### PROVIDED DATA ###

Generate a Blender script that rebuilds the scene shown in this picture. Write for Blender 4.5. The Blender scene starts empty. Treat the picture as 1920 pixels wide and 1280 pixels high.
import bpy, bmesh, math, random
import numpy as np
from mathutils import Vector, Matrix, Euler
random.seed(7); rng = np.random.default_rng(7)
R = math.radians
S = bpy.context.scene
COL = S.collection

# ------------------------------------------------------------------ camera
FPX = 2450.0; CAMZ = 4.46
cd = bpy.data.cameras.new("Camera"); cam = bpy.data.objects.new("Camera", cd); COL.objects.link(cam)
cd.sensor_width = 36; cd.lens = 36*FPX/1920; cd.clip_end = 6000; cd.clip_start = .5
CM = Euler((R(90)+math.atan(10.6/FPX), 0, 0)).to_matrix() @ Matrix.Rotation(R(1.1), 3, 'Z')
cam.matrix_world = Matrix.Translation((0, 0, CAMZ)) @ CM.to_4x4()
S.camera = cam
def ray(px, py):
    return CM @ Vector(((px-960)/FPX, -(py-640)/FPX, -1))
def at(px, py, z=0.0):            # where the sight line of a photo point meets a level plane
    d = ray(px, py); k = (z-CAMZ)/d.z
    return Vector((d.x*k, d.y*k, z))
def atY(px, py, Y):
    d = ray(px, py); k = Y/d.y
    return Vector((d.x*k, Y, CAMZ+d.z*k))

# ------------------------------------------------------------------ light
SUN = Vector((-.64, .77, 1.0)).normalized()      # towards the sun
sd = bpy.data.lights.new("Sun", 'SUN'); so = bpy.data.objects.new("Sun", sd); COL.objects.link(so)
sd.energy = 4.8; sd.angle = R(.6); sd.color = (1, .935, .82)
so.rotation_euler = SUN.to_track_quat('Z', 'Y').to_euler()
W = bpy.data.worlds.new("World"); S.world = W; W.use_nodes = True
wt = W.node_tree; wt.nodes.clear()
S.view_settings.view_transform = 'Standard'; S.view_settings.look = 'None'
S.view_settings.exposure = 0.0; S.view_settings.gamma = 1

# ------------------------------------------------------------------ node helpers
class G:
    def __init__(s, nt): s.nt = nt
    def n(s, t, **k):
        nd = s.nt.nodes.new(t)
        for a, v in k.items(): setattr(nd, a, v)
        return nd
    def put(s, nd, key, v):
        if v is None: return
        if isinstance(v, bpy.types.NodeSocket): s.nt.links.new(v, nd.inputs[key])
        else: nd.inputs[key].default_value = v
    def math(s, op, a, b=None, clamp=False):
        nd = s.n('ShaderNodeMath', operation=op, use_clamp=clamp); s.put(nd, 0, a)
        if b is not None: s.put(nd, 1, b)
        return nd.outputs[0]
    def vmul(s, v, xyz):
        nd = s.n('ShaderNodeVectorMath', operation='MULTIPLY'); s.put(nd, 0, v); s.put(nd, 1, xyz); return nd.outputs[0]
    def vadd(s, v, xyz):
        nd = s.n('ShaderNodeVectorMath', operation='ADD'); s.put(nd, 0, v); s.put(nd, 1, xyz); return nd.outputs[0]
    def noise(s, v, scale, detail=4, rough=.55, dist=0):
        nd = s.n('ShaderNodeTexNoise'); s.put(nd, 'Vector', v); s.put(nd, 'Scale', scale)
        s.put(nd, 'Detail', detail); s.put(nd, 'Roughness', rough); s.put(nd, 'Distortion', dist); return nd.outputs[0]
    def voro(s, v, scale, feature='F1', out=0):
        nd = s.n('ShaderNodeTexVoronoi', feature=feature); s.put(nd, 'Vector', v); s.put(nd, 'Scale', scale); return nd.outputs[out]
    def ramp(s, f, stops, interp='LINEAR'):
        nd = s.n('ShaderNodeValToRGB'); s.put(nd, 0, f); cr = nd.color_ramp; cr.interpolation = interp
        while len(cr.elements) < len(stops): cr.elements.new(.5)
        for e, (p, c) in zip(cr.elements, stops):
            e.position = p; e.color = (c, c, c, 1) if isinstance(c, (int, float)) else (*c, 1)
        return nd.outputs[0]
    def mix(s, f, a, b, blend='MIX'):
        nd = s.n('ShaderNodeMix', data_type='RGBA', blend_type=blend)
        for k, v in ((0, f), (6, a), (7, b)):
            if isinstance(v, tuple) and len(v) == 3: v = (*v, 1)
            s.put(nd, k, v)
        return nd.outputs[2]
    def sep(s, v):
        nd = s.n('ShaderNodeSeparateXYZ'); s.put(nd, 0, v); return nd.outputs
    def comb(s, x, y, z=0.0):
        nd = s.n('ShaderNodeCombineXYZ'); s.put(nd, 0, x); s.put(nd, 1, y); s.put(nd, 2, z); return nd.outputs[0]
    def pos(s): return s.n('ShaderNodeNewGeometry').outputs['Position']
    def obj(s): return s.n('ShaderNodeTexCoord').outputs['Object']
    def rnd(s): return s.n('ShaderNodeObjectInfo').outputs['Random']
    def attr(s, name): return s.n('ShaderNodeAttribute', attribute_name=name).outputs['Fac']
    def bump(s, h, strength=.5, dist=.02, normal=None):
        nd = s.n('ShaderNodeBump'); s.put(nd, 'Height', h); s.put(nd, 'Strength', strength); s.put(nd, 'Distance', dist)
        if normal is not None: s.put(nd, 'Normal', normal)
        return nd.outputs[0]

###

* PROBLEM *
Lines from the beginning of the data above through the line containing "COL = S.collection" are to be returned exactly, and no others.

* SOLUTION TO THIS EXERCISE *
Generate a Blender script that rebuilds the scene shown in this picture. Write for Blender 4.5. The Blender scene starts empty. Treat the picture as 1920 pixels wide and 1280 pixels high.
import bpy, bmesh, math, random
import numpy as np
from mathutils import Vector, Matrix, Euler
random.seed(7); rng = np.random.default_rng(7)
R = math.radians
S = bpy.context.scene
COL = S.collection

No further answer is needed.